Por Walter Aldana Q.
Una tormenta política, conceptual y de orden público, vivimos por estos días en nuestro departamento. Se conjugan elementos de orden proselitista electoral que se refleja en declaraciones de operadores políticos regionales, ante el «bloqueo», dicen unos, «secuestro», dicen otros, de 57 soldados en un número de 57 en el Cañón del Micay.
Y son confusas las declaraciones institucionales en relación con el suceso, lo cual conviene al conflicto.
Lo innegable es que, como todos los territorios alejados de los centros urbanos, históricamente esa región ha carecido de acceso a una infraestructura institucional pública, así como de oportunidades para la generación de ingresos, lo cual ha permitido el enraizamiento de estructuras de carácter político militar y económicas al servicio del narcotráfico, multinacional que ha sido funcional al modelo de gobernanza que se ha ejercido por más de doscientos años en el país.
Las personas naturales de esa región y las que han migrado hasta allí, han visto la necesidad de organizarse en cooperativas, asociaciones campesinas, resguardos indígenas y consejos comunitarios afro para soñar su futuro, para diseñar su mejor vivir, con el fin de construir propuestas de desarrollo y abrir la interlocución con una institucionalidad sorda, paquidérmica y burocrática, que genera desconfianza respecto de su voluntad para cumplir los acuerdos, como ha ocurrido en el caso de las y los pequeños productores de hoja de coca, marihuana y amapola con el fracasado Plan integral de sustitución de cultivos de uso ilícito PNIS.

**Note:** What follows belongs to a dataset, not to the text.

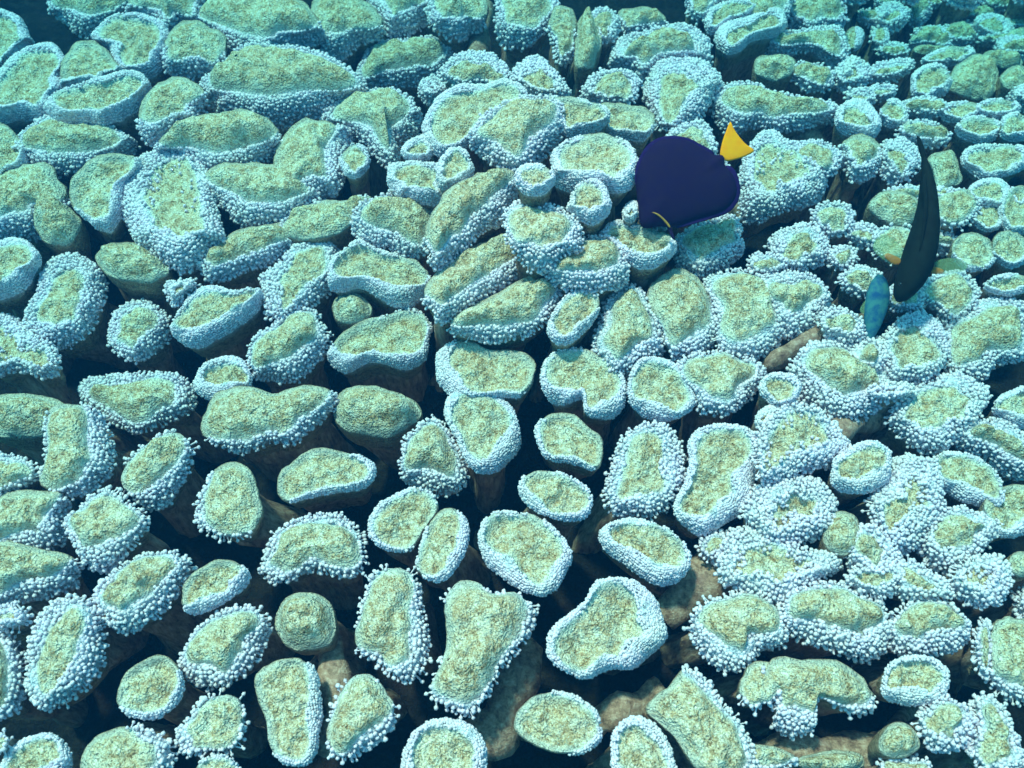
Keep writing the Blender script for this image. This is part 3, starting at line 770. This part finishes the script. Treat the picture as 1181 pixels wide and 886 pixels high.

En consecuencia, en esa región del Cauca, como en todos los territorios excluidos por décadas, la presencia de grupos armados ilegales se ha metido en la cotidianidad de sus habitantes, ejerciendo control social, regulando comportamientos individuales y en el entorno comunitario, y determinando la dinámica económica. En últimas, han ejercido la «autoridad» militar y reguladora de las relaciones de convivencia, mediante el poder del convencimiento o el constreñimiento por la fuerza de las armas.
Por esas razones, es erróneo calificar al campesinado de «secuestrador»; las presiones ejercidas por los grupos armados ponen a este sector poblacional ante la disyuntiva de obedecer o emigrar de su terruño, espacio amado y heredero tras generaciones.
Se ha invertido la lógica: los que por la Constitución y Ley deberían ser protegidos, hoy son señalados. Es responsabilidad de la institucionalidad ejercer la soberanía en esas regiones, dar garantías a la población civil para liberarse de las presiones de los grupos armados, en lugar de graduar de actor armado a una población que ha sido abandonada a su suerte en medio de un conflicto en el que no se respeta a la población civil.